Child Poverty Figures Make 'Grim Reading' Despite Iain Duncan Smith Hailing Modest Fall As 'Vindication'

Parliament TV

Iain Duncan Smith, the Work and Pensions Secretary, has hailed the number of children living in relative poverty in UK falling to its lowest level since the 1980s as a "vindication" of the Government's agenda - despite campaigners saying the numbers make "grim reading".

The figure stands at 2.3 million for 2013-14, down 100,000 on the previous year, which is seen as an "insignificant" change, according to the Department for Work and Pensions.

But the figures showed poverty, defined as 60% of median incomes, was higher than in the past under some measures.

The Child Poverty Action Group highlighted how the 4.1 million children in absolute poverty after housing costs is half-a-million higher than in 2010.

And in households in which at least one person has a disability, the number of individuals in absolute poverty after housing costs rose by 300,000 to 5.6 million - which was statistically "significant".

Against a forecast from the Institute of Fiscal Studies (IFS) that the total number of children in relative low income could soar to 2.5 million, the figures offer ministers the chance to change the definition, which was promised in the Conservative manifesto.

A Whitehall source confirmed to The Huffington Post UK the data would make it "easier" to alter the measure, while Mr Duncan Smith told MPs the current benchmark did not recognise the "range of actions needed to improve children’s life chances".

Alison Garnham, chief executive of the Child Poverty Action Group, argued the Government is not going to meet its target of abolishing child poverty by 2020.

She also suggested £12bn of planned welfare cuts, likely to include the tax credits top-up payment to low-paid workers, would "deepen" the "crisis".

"You don't tackle child poverty by slashing targeted help for children in low income families and then claiming money doesn't matter," she said, going on to dismiss the Government's flagship plan to turn around "troubled families" as the solution.

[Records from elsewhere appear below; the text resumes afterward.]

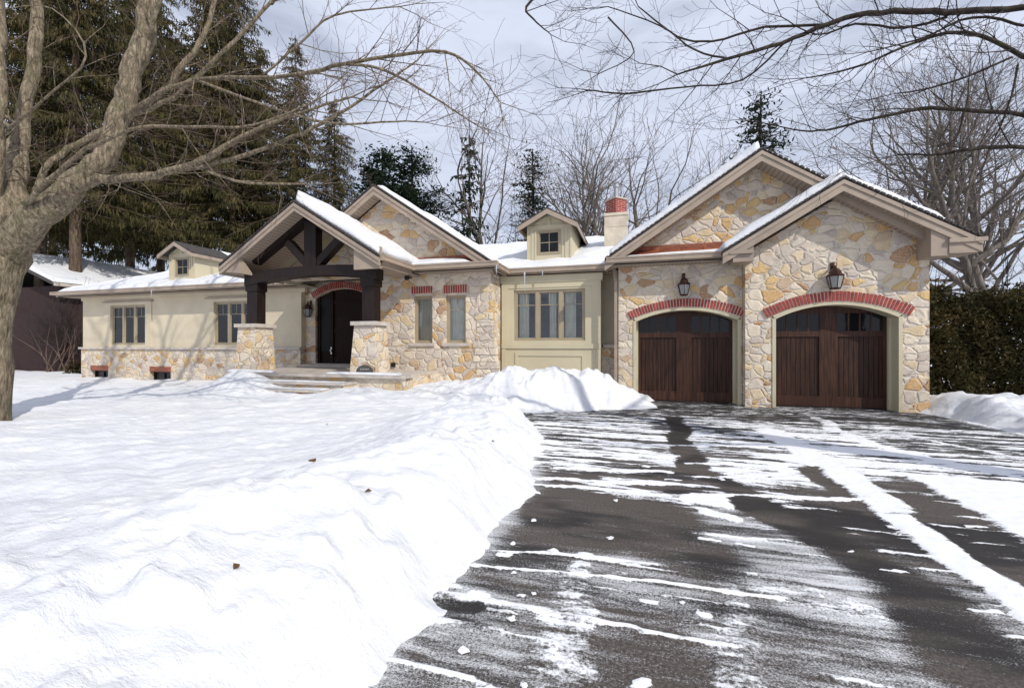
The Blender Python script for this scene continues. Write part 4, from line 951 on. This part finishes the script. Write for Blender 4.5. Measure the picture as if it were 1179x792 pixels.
def bare_tree(seed, Hh, r, stems=1, spread=.6, maxlev=5, bark='bark_grey', twig='twig_far', rmin=.010):
    R = random.Random(seed); mb, tw = MB(), MB()
    for s_ in range(stems):
        d = Vector((R.uniform(-.22,.22), R.uniform(-.22,.22), 1)).normalized()
        p = Vector((R.uniform(-.25,.25)*(stems > 1), 0, -.3)); pts = [p.copy()]; rad = [r*1.25]; n = 12; hh = Hh*.85; dd = []
        for i in range(n):
            d = (d+Vector((R.gauss(0,.10), R.gauss(0,.10), .04))).normalized(); p = p+d*hh/n; pts.append(p.copy()); rad.append(max(rmin, r*(1-.93*(i+1)/n))); dd.append(d.copy())
        mb.tube(pts, rad, 8, True, .05)
        a = R.random()*6
        for i in range(3, n):
            for c in range(2 if i > 4 else 1):
                a += 2.4+R.uniform(-.5,.5); f = i/n
                nd = (dd[i-1]*R.uniform(.55,1.1)+Vector((math.cos(a), math.sin(a), .1))*spread*1.25).normalized()
                grow(mb, tw, pts[i], nd, Hh*(.46-.34*f)*R.uniform(.7,1.2), rad[i]*R.uniform(.5,.8), 1 if f < .7 else 2, R, maxlev, .03, .68, .26, rmin, .03, (2,3))
    return mb, tw, bark, twig
def place_tree(name, proto, loc, rz, sc, label, group=None, cat='tree'):
    if isinstance(proto, tuple):
        mb, tw, bark, twig = proto; t = thing(name, label, cat, loc, group)
        a = mb.build('trunk', M[bark], None, True); a.parent = t; b = tw.build('crown', M[twig], None, True); b.parent = t
    else:
        t = copy_tree(proto); t.location = loc; t['label'] = label
    t.rotation_euler = (0,0,rz); t.scale = (sc,sc,sc); return t

# big maple at the left: limbs follow the photograph, each at its own depth
mp = MB(); mt = MB(); R = random.Random(5)
mt_loc = at(-22, 500, 7.4); 
def limb(mb, tw, pts, d0=None, twigs=1., n=8, R=R, tl=1.0, tr=.006, droop=0., maxlev=3, rb=1., tr0=.011):
    """pts: (px,py,depth,radius px)"""
    W3 = [Vector(at(x,y,d)) for x,y,d,r in pts]; rr = [r*d/500*(1+((x-589.5)/500)**2)**-.62*(.9 if pts[0][3] > 30 else .68) for x,y,d,r in pts]
    P, Q = [], []
    for i in range(len(W3)-1):
        a = W3[max(i-1,0)]; b = W3[i]; c = W3[i+1]; e = W3[min(i+2,len(W3)-1)]
        for k in range(4):
            t = k/4; P.append(.5*((2*b)+(c-a)*t+(2*a-5*b+4*c-e)*t*t+(3*b-a-3*c+e)*t**3)); Q.append(rr[i]*(1-t)+rr[i+1]*t)
    P.append(W3[-1]); Q.append(rr[-1])
    P = [p+Vector((R.gauss(0,1),R.gauss(0,1),R.gauss(0,1)))*min(q,.08)*.25 if 0 < i < len(P)-1 else p for i,(p,q) in enumerate(zip(P,Q))]
    mb.tube(P, Q, n, True, .10 if n > 8 else .04)
    for i in range(2, len(P)-1):
        if Q[i] > .16: continue
        for c in range(int(twigs+R.random())):
            d = (P[i+1]-P[i]).normalized(); ax = rot_about(d.orthogonal().normalized(), d, R.random()*6.28); nd = rot_about(d, ax, R.uniform(.5,1.1))
            grow(mb, tw, P[i].copy(), (nd+Vector((0,0,-droop))).normalized(), tl*R.uniform(.35,1.0), min(Q[i]*.5, tr0), 1, R, maxlev, .03, .7, .30, .0018, .006, (2,3))
    for c in range(2): grow(mb, tw, P[-1].copy(), ((P[-1]-P[-3]).normalized()+Vector((R.gauss(0,.25),R.gauss(0,.25),R.gauss(0,.25)))).normalized(), tl*.8, max(.004, Q[-1]*.9), 1, R, maxlev, .03, .6, .3, .0018, .006, (2,3))
    return P
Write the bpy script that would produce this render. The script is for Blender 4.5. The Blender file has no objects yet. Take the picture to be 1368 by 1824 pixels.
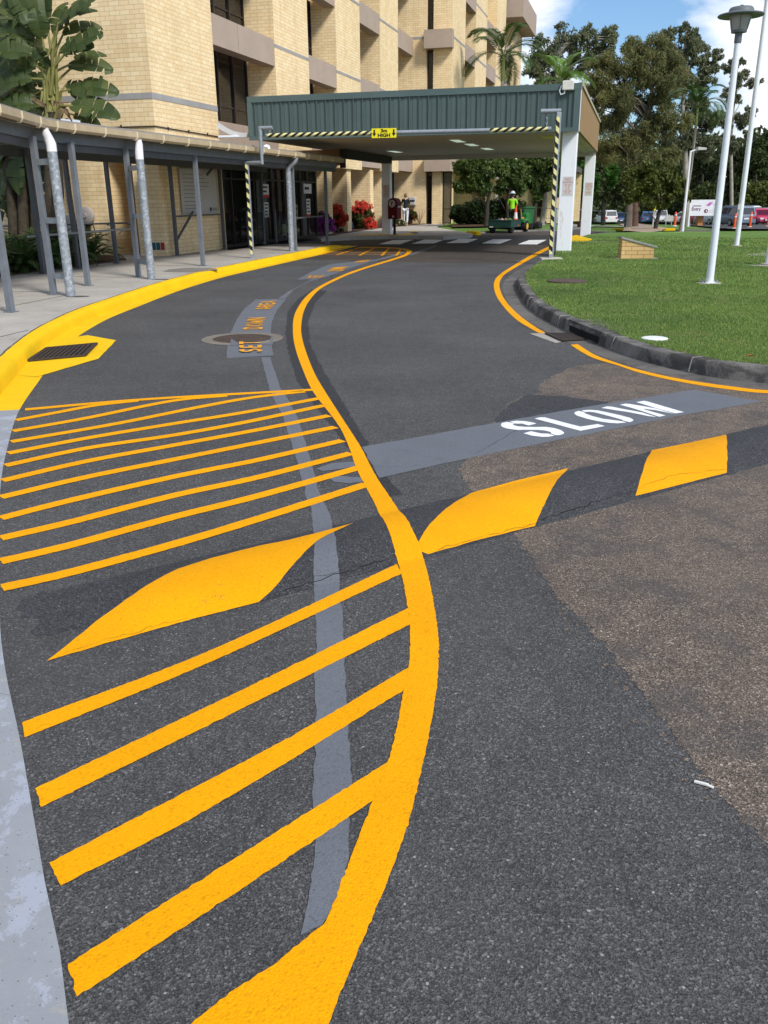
import bpy, bmesh, math, random
import numpy as np
from mathutils import Vector, Matrix
from mathutils.geometry import delaunay_2d_cdt
random.seed(7); rng = np.random.default_rng(7)
S = bpy.context.scene; COL = S.collection
# ------------------------------------------------------------------ camera model
F_, CX, CY, H = 1530., 684., 912., 1.62
PI = math.pi
PT = math.atan(560/F_); RO = math.radians(.55)
cr, sr, cp, sp_ = math.cos(RO), math.sin(RO), math.cos(PT), math.sin(PT)
def ray(px, py):
    x = (px-CX)/F_; y = -(py-CY)/F_
    x, y = x*cr+y*sr, -x*sr+y*cr
    return (x, cp+y*sp_, -sp_+y*cp)
def sm(a, b, x):
    t = min(1, max(0, (x-a)/(b-a))); return t*t*(3-2*t)
def terr(x, y):
    w = max(sm(9, 15, x)*sm(28, 34, y), sm(58, 80, y))
    return -.0235*max(0, y-30)*w
# speed hump: straight ridge across the drive
HA = Vector((-1.03, 3.365)); HD = Vector((math.cos(math.radians(32.8)), math.sin(math.radians(32.8))))
HN = Vector((-HD.y, HD.x)); HW = .305
def hump(x, y):
    v = Vector((x, y))-HA
    t = v.dot(HD); n = v.dot(HN)
    if abs(n) >= HW or t < -.32: return 0.
    return .046*(1-(n/HW)**2)**1.15*sm(-.32, .12, t)
def gz(x, y): return terr(x, y)+hump(x, y)
def lay(dz): return dz*.42 if 0 < dz < .02 else dz   # paint and patches lie a few millimetres proud
def G(px, py, dz=0., hf=gz):
    dz = lay(dz)
    d = ray(px, py); t = .2; pt = t
    while t < 400:
        if H+d[2]*t <= hf(d[0]*t, d[1]*t)+dz: break
        pt = t; t *= 1.02
    a, b = pt, t
    for _ in range(30):
        m = (a+b)/2
        if H+d[2]*m <= hf(d[0]*m, d[1]*m)+dz: b = m
        else: a = m
    x, y = d[0]*b, d[1]*b
    return Vector((x, y, hf(x, y)+dz))
def at(px, py, Y):
    d = ray(px, py); t = Y/d[1]; return Vector((d[0]*t, Y, H+d[2]*t))
def topz(base, px, py): return at(px, py, base[1])[2]
def mpp(p):   # metres per photo pixel at a point
    return (p[1]*cp-(p[2]-H)*sp_)/F_
def P(pts, dz=0., hf=gz): return [G(x, y, dz, hf).to_2d() for x, y in pts]
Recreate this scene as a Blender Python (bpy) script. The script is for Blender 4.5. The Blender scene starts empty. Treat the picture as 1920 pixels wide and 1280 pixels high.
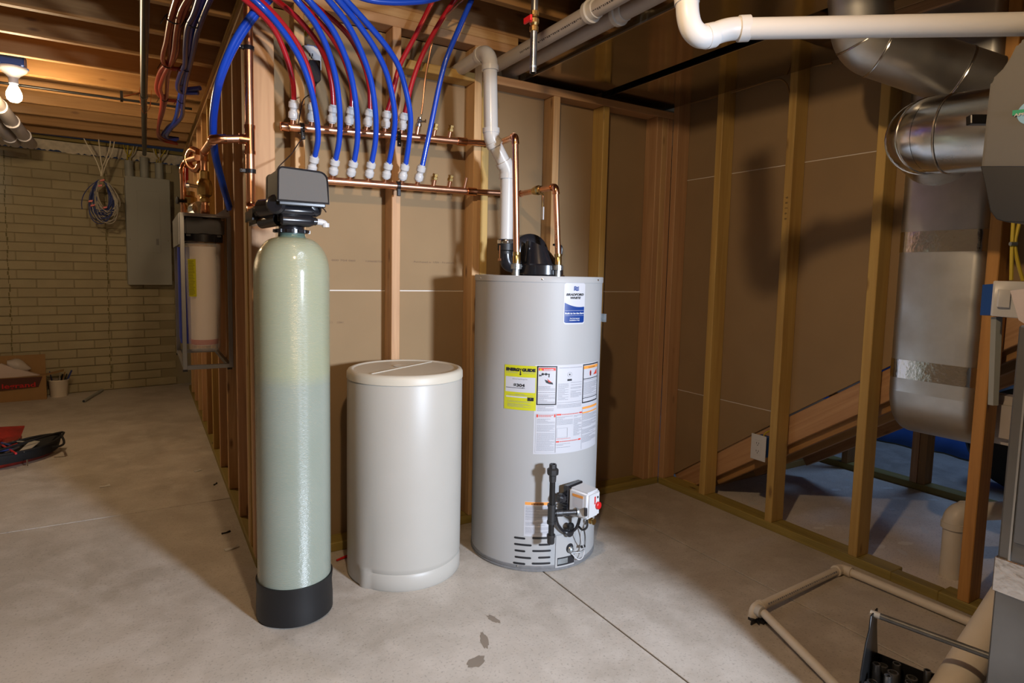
import bpy, bmesh, math, random
from mathutils import Vector, Matrix, Quaternion
random.seed(7)
PI = math.pi
C = bpy.context.scene.collection

# ------------------------------------------------------------------ camera
CAM = Vector((-0.3539, -2.5175, 1.1867))
FWD = Vector((0.512923, 0.854073, -0.086426))
RGT = Vector((0.858046, -0.513116, 0.021671))
UPV = Vector((0.025838, 0.085273, 0.996023))
FPX, PX0, PY0 = 1151.82, 960.0, 611.82
cd = bpy.data.cameras.new('camera')
cam = bpy.data.objects.new('camera', cd)
C.objects.link(cam)
m = Matrix((RGT, UPV, -FWD)).transposed().to_4x4()
m.translation = CAM
cam.matrix_world = m
cd.sensor_width = 36.0
cd.lens = FPX / 1920 * 36
cd.shift_y = (PY0 - 640) / 1920
cd.clip_start = 0.05
bpy.context.scene.camera = cam

# ------------------------------------------------------------------ world, lights, exposure
W = bpy.data.worlds.new('world')
bpy.context.scene.world = W
W.use_nodes = True
W.node_tree.nodes['Background'].inputs[0].default_value = (0.55, 0.65, 1.0, 1)
W.node_tree.nodes['Background'].inputs[1].default_value = 0.012
vs = bpy.context.scene.view_settings
vs.view_transform = 'Standard'
vs.look = 'None'
vs.exposure = 0.0
vs.gamma = 1.0
vs.use_curve_mapping = False


def lamp(name, loc, power, color, radius=0.04, kind='POINT', rot=None, size=None):
    l = bpy.data.lights.new(name, kind)
    l.energy = power
    l.color = color
    if kind == 'POINT':
        l.shadow_soft_size = radius
    if kind == 'AREA':
        l.shape = 'RECTANGLE'
        l.size, l.size_y = size
    o = bpy.data.objects.new(name, l)
    C.objects.link(o)
    o.location = loc
    if rot:
        o.rotation_euler = rot
    return o


# bare ceiling bulb just above the frame, a cooler work light behind on the right, bulb in the left room
lamp('ceiling_bulb_light', (0.0, -1.84, 2.20), 57, (1.0, 0.72, 0.43), 0.03)
wlt = lamp('work_light', (1.20, -3.80, 1.35), 715, (0.74, 0.84, 1.0), 0.07, 'SPOT')
wlt.data.spot_size = math.radians(61)
wlt.data.spot_blend = 0.8
wlt.data.shadow_soft_size = 0.15
wlt.rotation_euler = (Vector((0.27, -0.12, 0.50)) - Vector((1.20, -3.80, 1.35))).to_track_quat('-Z', 'Y').to_euler()
lamp('left_bulb_light', (-0.932, 1.875, 2.035), 33.0, (1.0, 0.72, 0.42), 0.04)
lamp('garage_daylight', (4.0, -0.7, 1.8), 24, (0.35, 0.58, 1.0), 0.25)


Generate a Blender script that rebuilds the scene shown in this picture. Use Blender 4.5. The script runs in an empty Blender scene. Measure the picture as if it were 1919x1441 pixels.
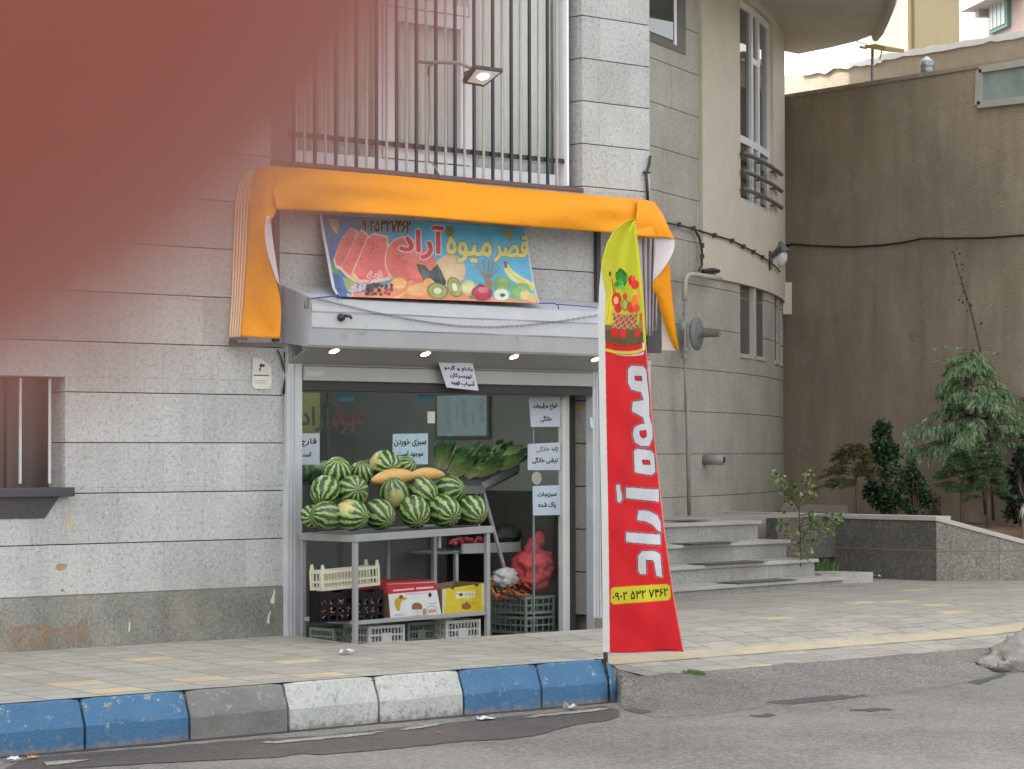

She said: “The root causes of child poverty are not to be found in parents’ behaviour.

"It is low pay, the lack of adequate childcare, and cuts to children’s benefits we should look to for an explanation of child poverty and not to parents who struggle daily to protect their children against its worst effects."

Going on to call for a "triple lock" afforded to pensions to apply to cuts to child benefit, she concluded the figures make "grim reading for anyone looking for progress on child poverty".

The IFS also urged caution over any celebration, saying incomes have only "inched" towards the pre-recession levels and that there was "little or no change in poverty rates" for the population as a whole or pensioners, working-age adults and children in particular.

The think-tank warned too that headline figures were based on the "discredited" Retail Price Index measure of inflation.

The statistic the Government was most anxious to point to was the percentage of children in relative poverty before housing costs remaining flat at 17% - its lowest level since the 1980s.

In the House of Commons, Mr Duncan Smith this morning said: "Today's figures are a vindication of our approach.

"If you tackle the root causes of poverty, even under a measure of poverty that I have consistently described as flawed, you can still have an impact."

But Labour's Shadow Chancellor Chris Leslie said the flat figures showed "progress has slowed to a snail's pace".

Frank Field, the Labour MP recently elected chairman of the Work and Pensions Select Committee, congratulated Mr Duncan Smith for "a PR success in winding up the media that they would be the worst figures ever".

David Cameron on Monday said the child poverty measure was "absurd", arguing a modest increase in the state pension would distort the numbers - the increase in income dragging more children into the poverty bracket.

The Huffington Post reported yesterday how the Government is considering replacing or amending the Child Poverty Act, brought in by Labour, to establish "new measures".